An exhibit at the Richard Nixon Library - 200 years of presidential love letters and pictures - reveals the passion behind the power, reports CBS News Correspondent Bill Whitaker.

For instance, who knew that Richard Nixon's stiff-as-a-board persona masked a randy romantic?

"When the winds blow and the rains fall and the sun shines through the clouds," he wrote to then-schoolteacher Pat Ryan, "that nothing so fine ever happened to him or anyone else as falling in love with thee, my dearest heart."

Says exhibit curator Olivia Anastasiadas, "We believe our leaders to be completely interested in politics, foreign affairs, domestic affairs - and not necessarily the affairs of the heart."

Lovebirds Ron and Nancy Reagan exchanged Snoopy Valentine cards. Dashing Dwight Eisenhower grew weak-kneed around young Mamie.

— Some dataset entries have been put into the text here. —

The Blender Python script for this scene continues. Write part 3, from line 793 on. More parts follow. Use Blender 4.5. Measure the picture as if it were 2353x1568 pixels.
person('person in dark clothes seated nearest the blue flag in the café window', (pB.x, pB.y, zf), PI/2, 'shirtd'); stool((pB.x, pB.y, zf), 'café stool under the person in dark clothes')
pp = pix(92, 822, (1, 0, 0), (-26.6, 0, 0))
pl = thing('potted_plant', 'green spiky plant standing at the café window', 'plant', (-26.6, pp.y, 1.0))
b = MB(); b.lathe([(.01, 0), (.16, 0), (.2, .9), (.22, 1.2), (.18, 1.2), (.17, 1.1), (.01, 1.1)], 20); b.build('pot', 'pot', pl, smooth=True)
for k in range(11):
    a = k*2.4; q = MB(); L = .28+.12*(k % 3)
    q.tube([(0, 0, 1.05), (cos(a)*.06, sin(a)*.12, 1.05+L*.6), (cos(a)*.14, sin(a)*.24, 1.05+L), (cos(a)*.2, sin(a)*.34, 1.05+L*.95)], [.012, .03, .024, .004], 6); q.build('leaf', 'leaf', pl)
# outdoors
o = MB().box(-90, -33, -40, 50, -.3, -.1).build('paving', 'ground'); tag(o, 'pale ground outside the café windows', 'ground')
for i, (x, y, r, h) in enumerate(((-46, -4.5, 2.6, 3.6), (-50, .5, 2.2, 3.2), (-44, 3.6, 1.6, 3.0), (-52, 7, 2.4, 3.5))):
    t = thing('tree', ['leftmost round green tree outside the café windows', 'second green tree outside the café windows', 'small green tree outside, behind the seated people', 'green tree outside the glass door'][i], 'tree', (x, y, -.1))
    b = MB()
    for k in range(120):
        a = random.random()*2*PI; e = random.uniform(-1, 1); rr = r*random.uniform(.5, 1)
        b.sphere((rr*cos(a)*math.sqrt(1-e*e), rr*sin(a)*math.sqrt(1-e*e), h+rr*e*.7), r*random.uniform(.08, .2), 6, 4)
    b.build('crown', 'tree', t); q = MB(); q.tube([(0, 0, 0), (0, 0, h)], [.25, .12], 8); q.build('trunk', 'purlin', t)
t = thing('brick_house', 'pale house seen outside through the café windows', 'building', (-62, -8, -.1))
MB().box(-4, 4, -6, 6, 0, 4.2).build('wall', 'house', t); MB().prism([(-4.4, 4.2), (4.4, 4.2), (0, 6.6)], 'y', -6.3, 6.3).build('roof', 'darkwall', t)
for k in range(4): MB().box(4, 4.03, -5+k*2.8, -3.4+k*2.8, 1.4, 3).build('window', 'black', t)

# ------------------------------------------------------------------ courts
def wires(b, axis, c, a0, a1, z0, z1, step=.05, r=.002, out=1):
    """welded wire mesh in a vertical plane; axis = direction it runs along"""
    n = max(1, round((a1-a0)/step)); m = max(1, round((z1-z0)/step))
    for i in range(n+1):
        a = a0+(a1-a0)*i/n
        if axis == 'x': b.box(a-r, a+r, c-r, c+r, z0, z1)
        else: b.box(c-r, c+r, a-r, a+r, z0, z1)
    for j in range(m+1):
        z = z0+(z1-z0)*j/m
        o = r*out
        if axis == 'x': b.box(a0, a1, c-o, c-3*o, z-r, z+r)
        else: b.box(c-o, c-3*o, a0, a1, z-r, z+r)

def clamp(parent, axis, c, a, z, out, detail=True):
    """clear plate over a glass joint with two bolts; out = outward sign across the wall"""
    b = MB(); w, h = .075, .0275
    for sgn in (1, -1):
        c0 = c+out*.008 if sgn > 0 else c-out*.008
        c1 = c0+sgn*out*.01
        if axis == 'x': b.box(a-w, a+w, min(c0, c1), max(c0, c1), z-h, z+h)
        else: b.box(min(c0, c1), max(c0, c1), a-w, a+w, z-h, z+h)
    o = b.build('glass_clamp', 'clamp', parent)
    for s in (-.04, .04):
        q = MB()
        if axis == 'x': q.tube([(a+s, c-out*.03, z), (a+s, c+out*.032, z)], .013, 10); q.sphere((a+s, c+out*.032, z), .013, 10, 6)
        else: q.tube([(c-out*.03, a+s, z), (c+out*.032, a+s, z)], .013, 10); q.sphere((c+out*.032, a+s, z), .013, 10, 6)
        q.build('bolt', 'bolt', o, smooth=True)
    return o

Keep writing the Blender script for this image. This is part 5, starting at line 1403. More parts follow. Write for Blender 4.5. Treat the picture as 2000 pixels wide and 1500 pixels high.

President Woodrow Wilson was so enthralled with Edith Galt he wrote two love notes a day of stolen kisses on her lips and eyelids.

And there's more.

Stern John called called Abagail Adams "Miss Adorable." Rough Rider Theodore Roosevelt was so incurably lovesick for first wife Alice he wrote her "I could not live without you, my sweet-mouthed, fair-haired darling."

When she died three years later, following the birth of their daughter, the heartbroken president never spoke of her again.